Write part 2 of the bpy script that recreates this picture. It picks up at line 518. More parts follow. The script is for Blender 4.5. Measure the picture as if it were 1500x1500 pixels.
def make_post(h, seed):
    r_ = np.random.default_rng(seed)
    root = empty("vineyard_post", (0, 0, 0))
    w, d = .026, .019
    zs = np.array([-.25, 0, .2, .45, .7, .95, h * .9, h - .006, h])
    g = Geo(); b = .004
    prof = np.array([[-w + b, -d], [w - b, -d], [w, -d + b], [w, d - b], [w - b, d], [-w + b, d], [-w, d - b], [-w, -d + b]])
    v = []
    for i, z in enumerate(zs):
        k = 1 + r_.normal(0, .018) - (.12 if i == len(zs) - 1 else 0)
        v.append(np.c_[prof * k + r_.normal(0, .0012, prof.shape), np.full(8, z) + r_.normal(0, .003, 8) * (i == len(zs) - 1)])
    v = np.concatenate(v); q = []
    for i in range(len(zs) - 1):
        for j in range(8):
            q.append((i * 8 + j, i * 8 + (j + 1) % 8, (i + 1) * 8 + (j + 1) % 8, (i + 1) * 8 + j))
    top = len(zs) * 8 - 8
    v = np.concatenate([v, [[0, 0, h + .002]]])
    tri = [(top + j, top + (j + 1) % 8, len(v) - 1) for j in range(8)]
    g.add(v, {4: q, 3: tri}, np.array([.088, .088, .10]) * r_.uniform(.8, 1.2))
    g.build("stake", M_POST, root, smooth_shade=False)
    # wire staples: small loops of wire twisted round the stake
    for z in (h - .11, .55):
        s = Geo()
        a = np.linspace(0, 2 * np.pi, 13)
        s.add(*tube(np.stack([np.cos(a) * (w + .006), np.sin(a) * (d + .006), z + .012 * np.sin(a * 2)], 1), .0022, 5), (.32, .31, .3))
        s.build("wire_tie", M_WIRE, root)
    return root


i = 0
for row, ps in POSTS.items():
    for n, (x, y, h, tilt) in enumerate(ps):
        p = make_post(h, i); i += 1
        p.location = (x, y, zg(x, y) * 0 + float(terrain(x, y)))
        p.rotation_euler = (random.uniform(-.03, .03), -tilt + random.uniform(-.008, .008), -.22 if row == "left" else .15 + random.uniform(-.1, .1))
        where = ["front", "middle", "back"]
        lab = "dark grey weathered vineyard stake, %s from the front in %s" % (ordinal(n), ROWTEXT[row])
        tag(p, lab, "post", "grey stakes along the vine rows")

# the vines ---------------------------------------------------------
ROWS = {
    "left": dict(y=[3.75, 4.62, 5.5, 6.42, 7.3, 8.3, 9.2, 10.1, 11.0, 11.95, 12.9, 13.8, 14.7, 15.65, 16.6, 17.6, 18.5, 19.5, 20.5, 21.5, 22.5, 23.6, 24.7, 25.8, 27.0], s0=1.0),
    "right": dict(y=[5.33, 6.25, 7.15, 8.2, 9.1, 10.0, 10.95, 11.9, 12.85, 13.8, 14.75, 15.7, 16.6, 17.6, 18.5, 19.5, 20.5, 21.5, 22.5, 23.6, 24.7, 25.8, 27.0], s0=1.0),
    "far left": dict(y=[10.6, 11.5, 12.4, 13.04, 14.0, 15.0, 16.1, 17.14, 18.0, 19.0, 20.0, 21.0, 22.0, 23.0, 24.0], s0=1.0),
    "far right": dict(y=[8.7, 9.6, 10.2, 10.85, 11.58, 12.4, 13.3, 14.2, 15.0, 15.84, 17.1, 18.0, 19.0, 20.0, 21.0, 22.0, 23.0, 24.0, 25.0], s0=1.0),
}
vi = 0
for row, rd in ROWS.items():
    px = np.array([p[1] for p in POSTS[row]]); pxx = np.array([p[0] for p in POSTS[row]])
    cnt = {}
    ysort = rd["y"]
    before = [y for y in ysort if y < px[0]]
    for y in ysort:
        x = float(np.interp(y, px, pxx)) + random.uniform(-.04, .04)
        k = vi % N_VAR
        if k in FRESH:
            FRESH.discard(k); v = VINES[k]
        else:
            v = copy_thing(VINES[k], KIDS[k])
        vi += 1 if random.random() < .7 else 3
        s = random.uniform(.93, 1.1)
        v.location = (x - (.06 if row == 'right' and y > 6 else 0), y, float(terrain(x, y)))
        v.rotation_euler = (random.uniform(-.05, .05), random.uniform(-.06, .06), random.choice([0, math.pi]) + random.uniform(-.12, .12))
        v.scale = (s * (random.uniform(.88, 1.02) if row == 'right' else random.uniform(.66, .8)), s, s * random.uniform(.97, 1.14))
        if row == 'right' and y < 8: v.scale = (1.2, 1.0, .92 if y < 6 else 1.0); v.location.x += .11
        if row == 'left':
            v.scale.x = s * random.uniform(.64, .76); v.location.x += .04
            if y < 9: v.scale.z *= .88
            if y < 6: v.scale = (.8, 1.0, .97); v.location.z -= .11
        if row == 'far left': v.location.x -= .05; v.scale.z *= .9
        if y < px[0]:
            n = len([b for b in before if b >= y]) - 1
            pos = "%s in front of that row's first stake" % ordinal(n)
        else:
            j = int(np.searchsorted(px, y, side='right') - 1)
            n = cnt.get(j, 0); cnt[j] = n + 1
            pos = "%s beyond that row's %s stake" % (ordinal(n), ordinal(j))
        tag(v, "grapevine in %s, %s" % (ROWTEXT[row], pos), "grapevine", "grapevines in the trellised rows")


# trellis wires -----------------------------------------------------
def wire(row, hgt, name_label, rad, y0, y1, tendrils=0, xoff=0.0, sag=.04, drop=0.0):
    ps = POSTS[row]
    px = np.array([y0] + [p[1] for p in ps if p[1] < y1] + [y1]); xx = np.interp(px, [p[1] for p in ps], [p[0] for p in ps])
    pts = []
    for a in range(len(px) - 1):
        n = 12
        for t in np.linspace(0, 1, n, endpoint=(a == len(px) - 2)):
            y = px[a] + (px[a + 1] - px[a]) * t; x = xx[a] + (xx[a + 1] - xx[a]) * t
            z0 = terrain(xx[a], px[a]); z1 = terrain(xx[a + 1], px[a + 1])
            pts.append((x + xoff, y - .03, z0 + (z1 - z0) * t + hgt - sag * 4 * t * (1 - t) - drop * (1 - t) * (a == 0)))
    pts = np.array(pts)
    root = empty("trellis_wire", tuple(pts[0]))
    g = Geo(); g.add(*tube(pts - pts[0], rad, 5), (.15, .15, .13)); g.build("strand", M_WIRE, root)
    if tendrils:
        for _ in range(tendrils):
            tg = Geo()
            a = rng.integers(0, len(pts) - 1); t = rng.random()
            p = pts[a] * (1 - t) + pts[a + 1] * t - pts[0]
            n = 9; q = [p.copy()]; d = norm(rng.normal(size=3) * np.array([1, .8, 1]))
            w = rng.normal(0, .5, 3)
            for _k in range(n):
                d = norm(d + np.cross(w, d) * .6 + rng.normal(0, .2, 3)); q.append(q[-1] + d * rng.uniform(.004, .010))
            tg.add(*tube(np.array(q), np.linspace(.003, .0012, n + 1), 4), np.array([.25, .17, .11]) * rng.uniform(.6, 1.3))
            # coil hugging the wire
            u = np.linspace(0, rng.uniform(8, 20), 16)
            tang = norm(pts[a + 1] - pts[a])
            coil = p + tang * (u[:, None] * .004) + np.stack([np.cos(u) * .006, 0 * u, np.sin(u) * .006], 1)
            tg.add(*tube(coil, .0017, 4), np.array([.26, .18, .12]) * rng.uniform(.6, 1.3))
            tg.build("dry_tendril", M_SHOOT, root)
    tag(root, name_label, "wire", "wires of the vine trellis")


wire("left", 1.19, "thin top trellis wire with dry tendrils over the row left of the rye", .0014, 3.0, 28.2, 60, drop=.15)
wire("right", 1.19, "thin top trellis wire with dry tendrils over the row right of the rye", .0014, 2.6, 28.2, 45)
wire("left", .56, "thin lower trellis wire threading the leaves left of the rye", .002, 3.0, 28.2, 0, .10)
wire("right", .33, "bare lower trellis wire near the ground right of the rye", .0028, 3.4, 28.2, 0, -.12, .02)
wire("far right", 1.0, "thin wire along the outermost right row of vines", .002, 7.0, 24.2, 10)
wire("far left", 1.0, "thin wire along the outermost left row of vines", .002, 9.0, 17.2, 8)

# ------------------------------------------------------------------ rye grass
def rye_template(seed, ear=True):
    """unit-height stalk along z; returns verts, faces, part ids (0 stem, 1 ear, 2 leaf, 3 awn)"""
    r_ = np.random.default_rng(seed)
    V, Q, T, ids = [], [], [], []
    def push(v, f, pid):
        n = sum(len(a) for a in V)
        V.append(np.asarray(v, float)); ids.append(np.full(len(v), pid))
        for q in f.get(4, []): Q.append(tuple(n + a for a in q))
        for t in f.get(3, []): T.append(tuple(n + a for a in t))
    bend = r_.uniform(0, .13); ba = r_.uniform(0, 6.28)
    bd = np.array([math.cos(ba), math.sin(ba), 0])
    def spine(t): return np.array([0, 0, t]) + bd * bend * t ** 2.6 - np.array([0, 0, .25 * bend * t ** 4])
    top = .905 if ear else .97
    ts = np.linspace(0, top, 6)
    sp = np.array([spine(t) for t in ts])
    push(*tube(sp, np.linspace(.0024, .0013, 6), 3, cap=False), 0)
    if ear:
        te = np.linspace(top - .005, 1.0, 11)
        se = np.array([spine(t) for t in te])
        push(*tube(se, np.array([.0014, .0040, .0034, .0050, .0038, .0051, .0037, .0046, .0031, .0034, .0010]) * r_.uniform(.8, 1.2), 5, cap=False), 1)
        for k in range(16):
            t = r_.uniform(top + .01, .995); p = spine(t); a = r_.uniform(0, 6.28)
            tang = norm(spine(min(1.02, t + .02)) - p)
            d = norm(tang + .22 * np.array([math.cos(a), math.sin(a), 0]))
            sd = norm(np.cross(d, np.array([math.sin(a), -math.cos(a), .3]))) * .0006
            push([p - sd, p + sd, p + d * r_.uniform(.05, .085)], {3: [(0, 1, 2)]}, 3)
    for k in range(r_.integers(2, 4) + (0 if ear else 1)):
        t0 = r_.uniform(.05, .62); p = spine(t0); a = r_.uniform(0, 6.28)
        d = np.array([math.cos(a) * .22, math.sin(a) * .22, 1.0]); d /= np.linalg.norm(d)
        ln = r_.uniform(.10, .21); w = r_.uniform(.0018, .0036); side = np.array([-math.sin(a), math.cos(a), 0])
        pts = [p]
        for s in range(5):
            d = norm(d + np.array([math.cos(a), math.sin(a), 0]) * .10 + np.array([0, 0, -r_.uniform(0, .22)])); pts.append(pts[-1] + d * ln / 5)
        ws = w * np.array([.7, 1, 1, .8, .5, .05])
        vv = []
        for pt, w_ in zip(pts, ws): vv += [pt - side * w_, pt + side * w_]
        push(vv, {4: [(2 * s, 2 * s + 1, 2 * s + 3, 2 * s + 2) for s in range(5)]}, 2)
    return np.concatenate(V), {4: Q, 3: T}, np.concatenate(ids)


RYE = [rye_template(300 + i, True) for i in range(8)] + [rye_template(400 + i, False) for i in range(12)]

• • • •

:: Goal of the exercise ::
Select from the material above each line in which the string "that" appears, and list those lines.

:: Final result ::
Write part 2 of the bpy script that recreates this picture. It picks up at line 518. More parts follow. The script is for Blender 4.5. Measure the picture as if it were 1500x1500 pixels.
            pos = "%s in front of that row's first stake" % ordinal(n)
            pos = "%s beyond that row's %s stake" % (ordinal(n), ordinal(j))